As Garment Exports Rise, Job Growth Still Looks Bleak

Garment exports from Cambodia continued a steady path toward recovery in the first four months of this year, growing in value by 11.14 percent to $772 million, the Commerce Ministry said in data released yesterday.

The rise in trade built on improved export levels recorded during the first quarter of the year, when garment exports rose by 9.1 percent.

Despite the rebound in exports, analysts say job growth is bouncing back at a much slower rate as wholesale prices in the sector have fallen by about 10 percent when compared to the same period last year.

Catherine Vaillancourt-Laflamme, a training specialist for the International Labor Organization in Cambodia, said the low prices currently affecting the industry should act as an incentive for manufacturers to move up the value chain and produce more intricate garment items that sell at a higher price.

“If more garments of quality are produced then prices will go up,” she said, adding that demand for more complex garments was healthy.

According to the Commerce Ministry data, garment exports to the US increased by 10.08 percent to $503.26 million and accounted for 56.1 percent of all exports leaving Cambodia.

Garment exports to Europe increased by just 4.8 percent and made up 16.5 percent of Cambodia’s total exports.

The rise in exports has still not reached pre-crisis levels. Garment exports in the first four months of 2008 reached $879.84 million.

Experts say that Cambodia must increase its export base so it is not so heavily dependent on markets in the US and Europe, where 81.6 percent of all Cambodia’s exports were sent during the first four months of this year.

In a sign that efforts to broaden the market for Cambodian garments may be taking hold, garment exports to Japan increased by 144.2 percent to $17.67 million between January and April.

“We’ve been doing that [expanding the export market] all along. It’s just a question of whether the factors were favorable,” said Ken Loo, secretary-general of the Garment Manufacturers Association in Cambodia.

Mr Loo said that the Asean-Japan Free Trade Agreement, which took effect in Cambodia in December, had triggered the substantial growth in exports to Japan.

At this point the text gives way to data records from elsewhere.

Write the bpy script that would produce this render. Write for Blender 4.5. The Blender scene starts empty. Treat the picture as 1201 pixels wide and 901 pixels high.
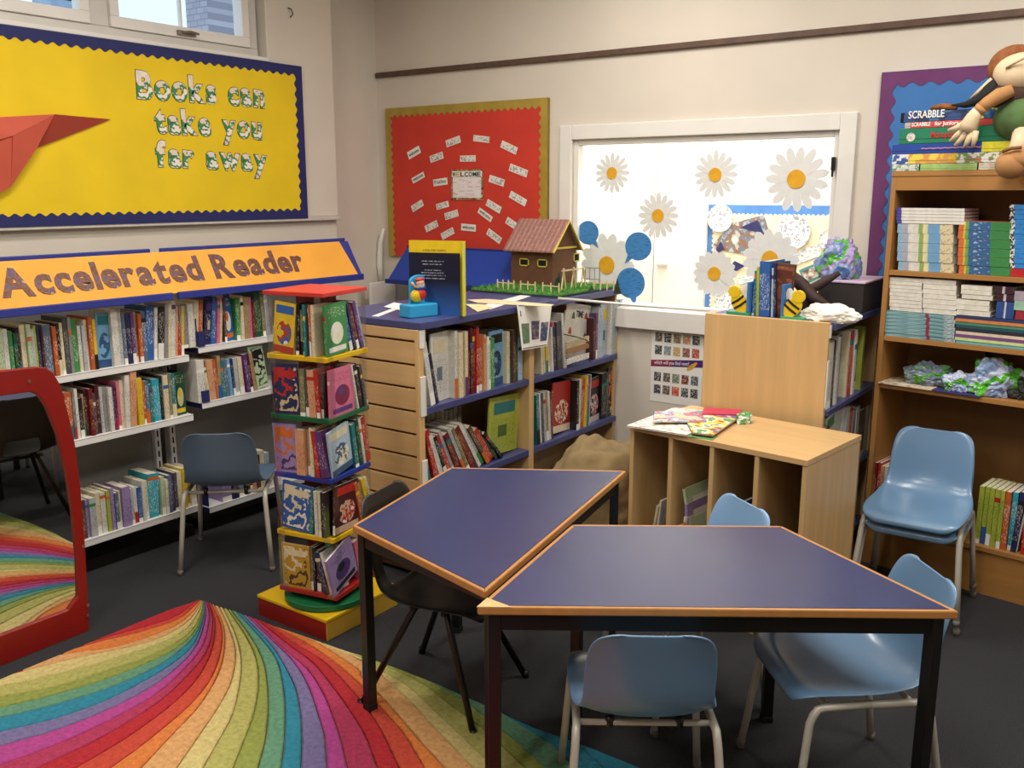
import bpy, bmesh, math, random
from mathutils import Vector, Matrix
random.seed(7)
S = bpy.context.scene
COL = S.collection
PI = math.pi
# ---------------------------------------------------------------- camera
CAM = Vector((0, 0, 1.6)); FPX = 1085.0
PITCH = math.atan(226 / FPX); YAW = math.radians(35.6)
FW = Vector((-math.sin(YAW) * math.cos(PITCH), math.cos(YAW) * math.cos(PITCH), -math.sin(PITCH)))
RT = Vector((math.cos(YAW), math.sin(YAW), 0)); UP = RT.cross(FW)
cam = bpy.data.objects.new('camera', bpy.data.cameras.new('camera'))
cam.data.sensor_width = 36; cam.data.lens = 36 * FPX / 1201; cam.data.clip_start = 0.05
m = Matrix((RT, UP, -FW)).transposed().to_4x4(); m.translation = CAM
cam.matrix_world = m; COL.objects.link(cam); S.camera = cam
# ---------------------------------------------------------------- sky, lamps, exposure
w = bpy.data.worlds.new('sky'); S.world = w; w.use_nodes = True
w.node_tree.nodes['Background'].inputs[0].default_value = (0.60, 0.80, 1.0, 1)
w.node_tree.nodes['Background'].inputs[1].default_value = 1.5
S.view_settings.view_transform = 'Standard'; S.view_settings.look = 'None'
S.view_settings.gamma = 1; S.view_settings.use_curve_mapping = False
S.view_settings.exposure = 0.06
def area(name, loc, sx, sy, watts, col=(1, .945, .87), rot=(0, 0, 0)):
    l = bpy.data.lights.new(name, 'AREA'); l.shape = 'RECTANGLE'; l.size = sx; l.size_y = sy
    l.energy = watts; l.color = col
    o = bpy.data.objects.new(name, l); o.location = loc; o.rotation_euler = rot; COL.objects.link(o); return o
CEIL = 3.0
LAMPS = [(-2.75, 1.55), (-0.75, 1.1), (-2.1, 3.2), (-0.5, 3.0), (1.2, 2.2), (-1.2, -1.0)]
LAMP_W = 28
for x, y in LAMPS:
    area('ceiling_lamp', (x, y, CEIL - 0.075), 0.25, 1.1, LAMP_W)
area('next_room_lamp', (-2.3, 4.9, 2.9), 2.2, 0.5, 82, (1, .97, .92))
# ---------------------------------------------------------------- projection helpers (pixel ray -> point on a real plane)
def ray(x, y): return FW + RT * ((x - 600.5) / FPX) - UP * ((y - 450.5) / FPX)
def onz(x, y, z): d = ray(x, y); return CAM + d * ((z - CAM.z) / d.z)
def onx(x, y, X): d = ray(x, y); return CAM + d * (X / d.x)
def ony(x, y, Y): d = ray(x, y); return CAM + d * (Y / d.y)
def prj(p):
    v = Vector(p) - CAM; z = v.dot(FW); return 600.5 + FPX * v.dot(RT) / z, 450.5 - FPX * v.dot(UP) / z
# ---------------------------------------------------------------- materials
def lin(h):
    o = []
    for i in (0, 2, 4):
        c = int(h[i:i + 2], 16) / 255
        o.append(c / 12.92 if c <= .04045 else ((c + .055) / 1.055) ** 2.4)
    return tuple(o) + (1,)
MATS = {}
def mat(hexc, rough=.6, metal=0., noise=.06, scale=14., bump=0., stretch=None, coat=0., name=None):
    key = (hexc, rough, metal, noise, scale, bump, stretch, coat)
    if key in MATS: return MATS[key]
    M = bpy.data.materials.new(name or 'paint_' + hexc); M.use_nodes = True
    nt = M.node_tree; N = nt.nodes; L = nt.links; b = N['Principled BSDF']
    b.inputs['Roughness'].default_value = rough; b.inputs['Metallic'].default_value = metal
    if coat: b.inputs['Coat Weight'].default_value = coat; b.inputs['Coat Roughness'].default_value = .15 if coat < .5 else .34
    c = lin(hexc)
    tc = N.new('ShaderNodeTexCoord'); mp = N.new('ShaderNodeMapping'); ns = N.new('ShaderNodeTexNoise')
    L.new(tc.outputs['Object'], mp.inputs[0]); L.new(mp.outputs[0], ns.inputs['Vector'])
    if stretch: mp.inputs['Scale'].default_value = stretch
    ns.inputs['Scale'].default_value = scale; ns.inputs['Detail'].default_value = 5
    r = N.new('ShaderNodeValToRGB')
    r.color_ramp.elements[0].position = .3; r.color_ramp.elements[1].position = .7
    r.color_ramp.elements[0].color = tuple(max(0, v * (1 - noise * 2)) for v in c[:3]) + (1,)
    r.color_ramp.elements[1].color = tuple(min(1, v * (1 + noise * 2)) for v in c[:3]) + (1,)
    L.new(ns.outputs[0], r.inputs[0]); L.new(r.outputs[0], b.inputs['Base Color'])
    if bump:
        bp = N.new('ShaderNodeBump'); bp.inputs['Strength'].default_value = bump; bp.inputs['Distance'].default_value = .01
        L.new(ns.outputs[0], bp.inputs['Height']); L.new(bp.outputs[0], b.inputs['Normal'])
    MATS[key] = M; return M
def wood(hexc, rough=.45, stretch=(1, 1, .06), amt=.04):
    return mat(hexc, rough, 0, amt, 28, 0, stretch)
def printed(base, ink, sc=(60, 60, 260), thr=.54, rough=.55):
    key = ('p', base, ink, sc, thr)
    if key in MATS: return MATS[key]
    M = bpy.data.materials.new('print_' + base); M.use_nodes = True
    nt = M.node_tree; N = nt.nodes; L = nt.links; b = N['Principled BSDF']; b.inputs['Roughness'].default_value = rough
    tc = N.new('ShaderNodeTexCoord'); mp = N.new('ShaderNodeMapping'); ns = N.new('ShaderNodeTexNoise')
    mp.inputs['Scale'].default_value = sc; ns.inputs['Scale'].default_value = 1; ns.inputs['Detail'].default_value = 2
    L.new(tc.outputs['Object'], mp.inputs[0]); L.new(mp.outputs[0], ns.inputs['Vector'])
    r = N.new('ShaderNodeValToRGB'); r.color_ramp.elements[0].position = thr; r.color_ramp.elements[1].position = thr + .05
    cb = lin(base); ci = lin(ink); r.color_ramp.elements[0].color = cb; r.color_ramp.elements[1].color = tuple(a * .4 + b * .6 for a, b in zip(cb, ci))
    L.new(ns.outputs[0], r.inputs[0]); L.new(r.outputs[0], b.inputs['Base Color'])
    MATS[key] = M; return M
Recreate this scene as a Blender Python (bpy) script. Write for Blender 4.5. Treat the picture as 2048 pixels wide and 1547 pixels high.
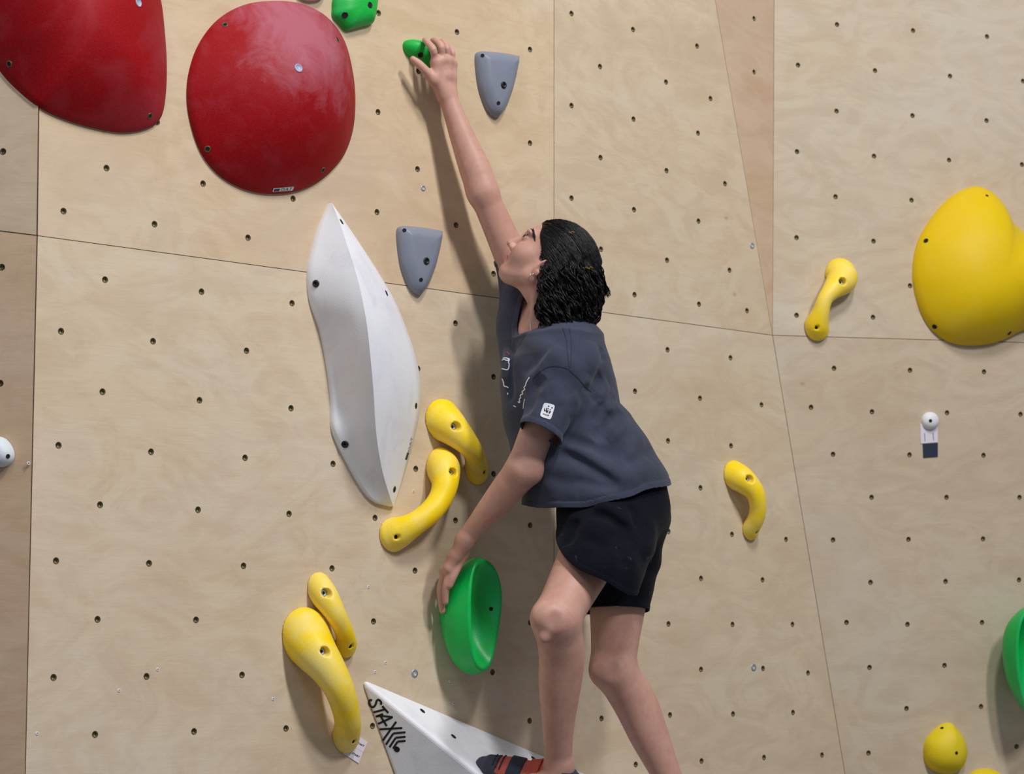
import bpy, bmesh, math, random
import numpy as np
from mathutils import Vector, Matrix
from mathutils.bvhtree import BVHTree
from mathutils.geometry import delaunay_2d_cdt

for o in list(bpy.data.objects):
    bpy.data.objects.remove(o)
SC = bpy.context.scene
COL = SC.collection
random.seed(4)
RNG = np.random.default_rng(4)

# ------------------------------------------------------------------ camera
F = 4400.0                       # focal length in pixels of a 2048 px wide frame
TH = math.radians(6.37)          # camera tilts up a little
CAM = np.array([0.0, 0.0, 1.5])
RIGHT = np.array([1.0, 0, 0])
FWD = np.array([0, math.cos(TH), math.sin(TH)])
DOWN = np.array([0, math.sin(TH), -math.cos(TH)])
cd = bpy.data.cameras.new('camera')
cam = bpy.data.objects.new('camera', cd)
COL.objects.link(cam)
cam.location = CAM
cam.rotation_euler = (math.radians(90) + TH, 0, 0)
cd.sensor_fit = 'HORIZONTAL'
cd.sensor_width = 36.0
cd.lens = F / 2048 * 36
cd.clip_start = 0.05
cd.dof.use_dof = True
cd.dof.focus_distance = 5.25
cd.dof.aperture_fstop = 5.0
SC.camera = cam

# ------------------------------------------------------------------ light
SC.view_settings.view_transform = 'Standard'
SC.view_settings.look = 'None'
SC.view_settings.gamma = 1.0
SC.view_settings.use_curve_mapping = False
SC.view_settings.exposure = -0.45
wd = bpy.data.worlds.new('hall_light')
SC.world = wd
wd.use_nodes = True
wd.node_tree.nodes['Background'].inputs[0].default_value = (0.86, 0.92, 1.0, 1)
wd.node_tree.nodes['Background'].inputs[1].default_value = 0.27


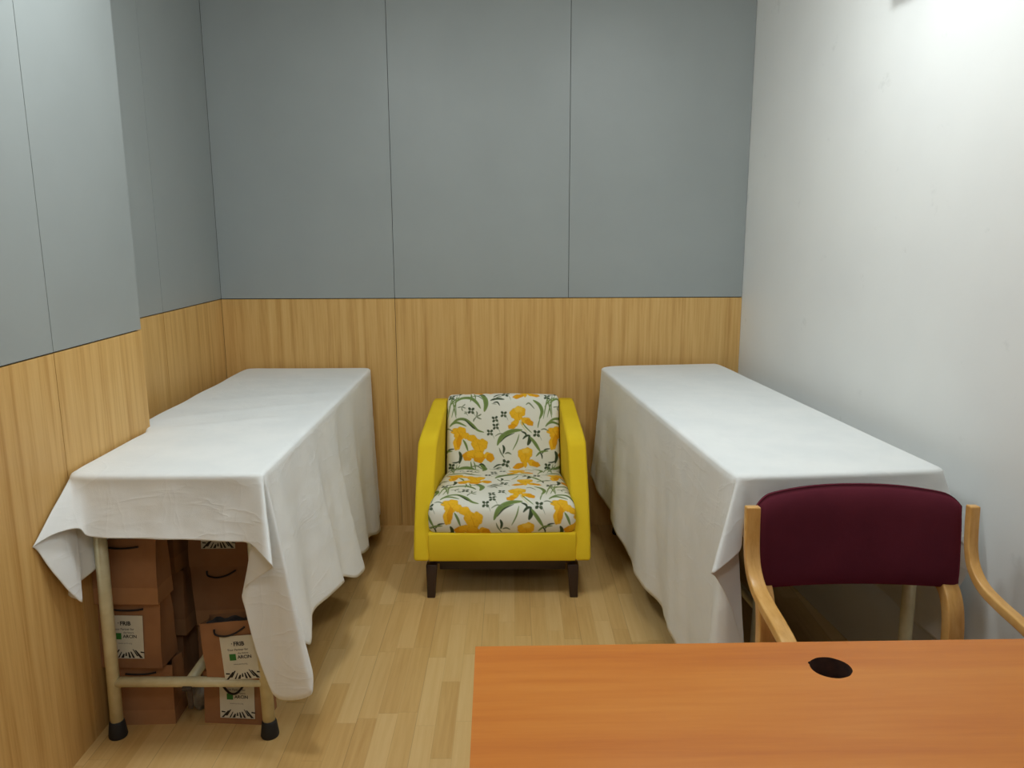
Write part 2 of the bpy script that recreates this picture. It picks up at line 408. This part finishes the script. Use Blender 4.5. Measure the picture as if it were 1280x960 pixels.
# leaf fan
for p, w in (([(150, 195), (165, 120), (180, 45)], 7), ([(203, 188), (190, 120), (170, 50)], 8), ([(175, 185), (195, 110), (225, 45)], 7), ([(160, 120), (185, 85), (215, 60)], 9), ([(205, 170), (200, 100), (208, 40)], 6)):
    leaf(p, w, GR)
leaf([(190, 95), (235, 66), (290, 66), (330, 95), (352, 128)], 20, GR)
leaf([(350, 40), (378, 70), (386, 105), (376, 146)], 30, GR); leaf([(290, 60), (330, 50), (365, 75)], 8, GG)
sprig(238, 118, 26, 20, GG); clover(295, 142, 16); sprig(327, 180, 34, -30, GG); clover(262, 155, 7, GG)
leaf([(165, 240), (205, 200), (255, 196), (300, 228), (335, 262), (372, 275)], 18, GR); leaf([(255, 196), (300, 240), (320, 256)], 10, GD)
# iris cluster
leaf([(245, 320), (262, 350), (276, 392)], 14, GR); leaf([(222, 395), (232, 425), (222, 468)], 20, GD); leaf([(140, 412), (160, 385), (192, 378)], 10, GD)
leaf([(292, 455), (296, 490), (290, 520)], 10, GR); leaf([(310, 455), (318, 480), (322, 510)], 8, GR); leaf([(180, 462), (205, 462), (235, 448)], 9, GD)
for x, y, a, b, g, c in ((203, 268, 32, 20, -10, YE), (236, 266, 30, 24, 20, YE), (225, 294, 38, 24, 10, YE), (208, 345, 23, 42, 0, YE), (222, 330, 16, 40, 10, YO), (262, 296, 26, 20, 20, YE), (300, 312, 32, 22, 10, YE),
                      (328, 348, 32, 36, 0, YE), (365, 350, 32, 34, 0, YE), (345, 378, 34, 30, 0, YE), (272, 424, 30, 28, 20, YO), (300, 410, 34, 26, 0, YE), (344, 428, 36, 36, 0, YO), (340, 412, 30, 20, 0, YE), (398, 420, 26, 22, 10, YE), (412, 432, 24, 26, 0, YO),
                      # second flower
                      (560, 160, 30, 30, 0, YE), (598, 150, 30, 32, 0, YE), (580, 180, 30, 28, 0, YE), (585, 135, 26, 20, 0, YL), (562, 222, 28, 20, -40, YE), (545, 240, 26, 16, -10, YO), (632, 204, 30, 20, 10, YE), (650, 216, 28, 18, 30, YO), (612, 214, 10, 22, 20, YE),
                      # third flower
                      (608, 408, 30, 30, 0, YE), (642, 402, 28, 32, 0, YE), (622, 438, 32, 26, 0, YE), (628, 390, 24, 16, 0, YL), (585, 484, 36, 18, -20, YO), (668, 466, 32, 20, 25, YE), (690, 474, 26, 16, 20, YO), (625, 470, 12, 24, 0, YE)):
    ell(x, y, a, b, g, c)
for p in ([(205, 262), (225, 290), (222, 318)], [(330, 330), (346, 372), (350, 392)], [(275, 420), (300, 425), (320, 440)], [(590, 140), (585, 175), (592, 196)], [(625, 400), (628, 430), (622, 450)]): leaf(p, 3.2, YO)
leaf([(598, 196), (600, 225), (640, 280)], 7, srg(225, 220, 170)); leaf([(606, 212), (628, 244), (665, 280)], 8, GR)
for x, y, s in ((441, 195, 15), (494, 165, 15), (445, 240, 15), (410, 277, 15)): clover(x, y, s)
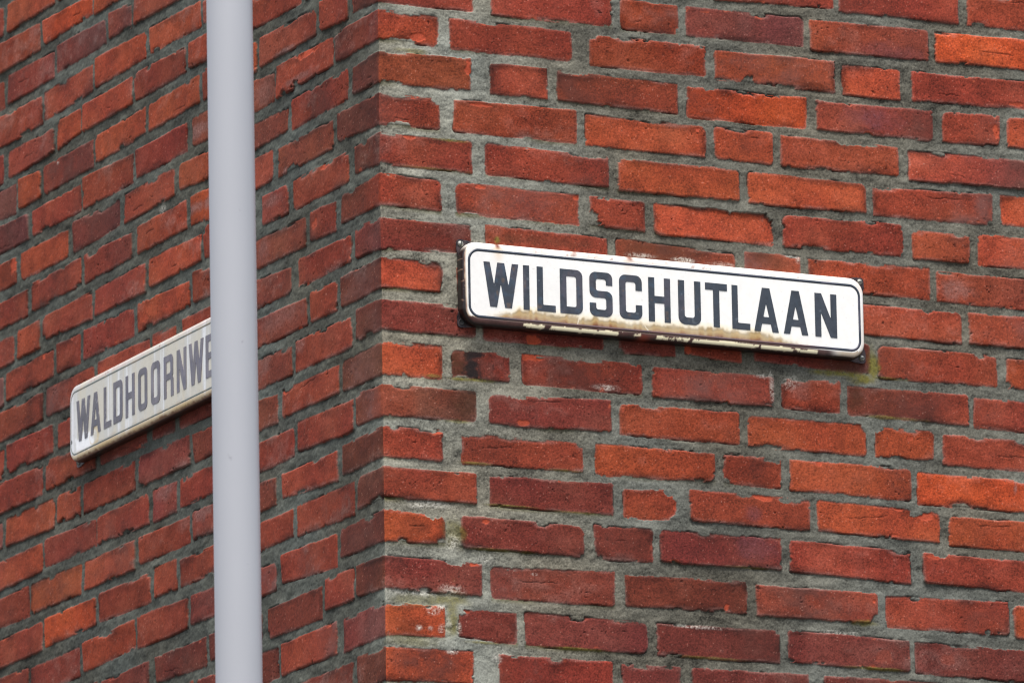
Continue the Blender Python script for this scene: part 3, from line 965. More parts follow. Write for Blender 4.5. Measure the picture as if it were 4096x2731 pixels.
CORNER_Z = np.arange(ZB_MIN, ZB_MAX, 1.3)
_hr, _ = relief(np.array([0.3, 1.6]), CORNER_Z)
_hl, _ = relief(np.array([-1.6, -0.3]), CORNER_Z)
_z = CORNER_Z
CORNER_H = (0.55*_hr.mean(0)+0.45*_hl.mean(0))-0.4-1.2*np.clip(np2(_z, _z*0, 11, 81)-0.15, 0, 1)-0.4*np.abs(np2(_z, _z*0, 4, 82))-1.0*np.clip(np2(_z, _z*0, 40, 83), 0, 1)
CORNER_H = np.clip(CORNER_H, -7, 0.4)
def wall(left, fine_s, fine_step, fine_z, zstep, coarse):
    Vs, Fs, Cs = [], [], []
    base = 0
    lo, hi = fine_z
    ZM = -500.0                                      # below this the masonry is well under the picture
    far = 14.0
    if left:
        inner = np.append(axis(fine_s-2, -6, coarse), [-3, 0.0])
        blocks = [(axis(fine_s, 0, fine_step), axis(lo, hi, zstep), 0.0),
                  (axis(S_MIN, fine_s+4, coarse), axis(ZM, ZB_MAX, coarse), -0.4),
                  (inner, axis(ZM, lo+4, coarse), -0.4), (inner, axis(hi-4, ZB_MAX, coarse), -0.4),
                  (np.append(axis(S_MIN, -8, far), [-4, 0.0]), axis(ZB_MIN, ZM+4, far), -0.8)]
    else:
        inner = np.append([0.0, 3], axis(6, fine_s+2, coarse))
        blocks = [(axis(0, fine_s, fine_step), axis(lo, hi, zstep), 0.0),
                  (axis(fine_s-4, S_MAX, coarse), axis(ZM, ZB_MAX, coarse), -0.4),
                  (inner, axis(ZM, lo+4, coarse), -0.4), (inner, axis(hi-4, ZB_MAX, coarse), -0.4),
                  (np.append([0.0, 4], axis(8, S_MAX, far)), axis(ZB_MIN, ZM+4, far), -0.8)]
    for S, Z, off in blocks:
        Sx = S.copy()
        if left: Sx = np.minimum(Sx, -1e-4)
        H, C = relief(Sx, Z)
        # the arris itself is shared by both faces
        w = (np.clip(1-np.abs(S)/7.0, 0, 1)**1.3)[:, None]
        H = H*(1-w)+np.interp(Z, CORNER_Z, CORNER_H)[None, :]*w
        H = H+off
        V = place_masonry(S, Z, H, left)
        ns, nz = len(S), len(Z)
        i = np.arange(ns-1)[:, None]*nz+np.arange(nz-1)[None, :]
        i = i.ravel()
        F = np.stack([i, i+nz, i+nz+1, i+1], -1)
        Vs.append(V); Fs.append(F+base); Cs.append(C.reshape(-1, 3)); base += len(V)
    # the thickness of the wall behind its face
    t0, t1 = 0.02, 0.24
    if left: lo3, hi3 = (t0, t0, 0.0), (t1, -S_MIN/1000, 5.98)
    else: lo3, hi3 = (t1, t0, 0.0), (S_MAX/1000, t1, 5.98)
    bv = np.array([(x, y, z) for x in (lo3[0], hi3[0]) for y in (lo3[1], hi3[1]) for z in (lo3[2], hi3[2])])
    bf = np.array([(0, 1, 3, 2), (4, 6, 7, 5), (0, 4, 5, 1), (2, 3, 7, 6), (0, 2, 6, 4), (1, 5, 7, 3)])+base
    Vs.append(bv); Fs.append(bf); Cs.append(np.tile(np.array([[0.12, 0.12, 0.115]]), (8, 1)))
    return np.concatenate(Vs), np.concatenate(Fs), np.concatenate(Cs)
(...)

He added that job growth in the garment sector would “probably not” recover this year, with prices still hovering at between 10 to 15 percent lower than the same period last year.

As the economic recovery takes hold in developed countries, “consumers are demanding cheaper garments and at the same time higher quality,” Mr Loo said.

“We’ve always being saying that buyers need to pay us more so we have more to pay the workers with.”

A report released last week by the International Labor Organization showed employment growth of 0.2 percent from November 2009 to April 2010.

Still, the industry’s workforce has declined 17.7 percent from April 2008 to 297,000 employees in April 2010, according to the report.

Mean Sophea, director of the trade preference department in the Ministry of Commerce, said that while Cambodia stands to benefit from rising labor costs in the wider region, its poor level of human resources puts it at a serious disadvantage.

“We hardly compete with Vietnam,” Mr Sophea said. “We’re a very poor country…with human resources constraints. Vietnam can take the opportunity to increase its market share in the US.”

Much of the growth potential in Cambodia’s garment sector currently hinges on debate in the US on whether or not to change its so-called General System of Preferences, a large-scale trade system outlining benefits for least developed countries.

Duty-free status “will be beneficial for Cambodia because our economy is dependent on garment exports,” Mr Sophea said. “If we don’t have a sizeable market we will face a very serious problem.”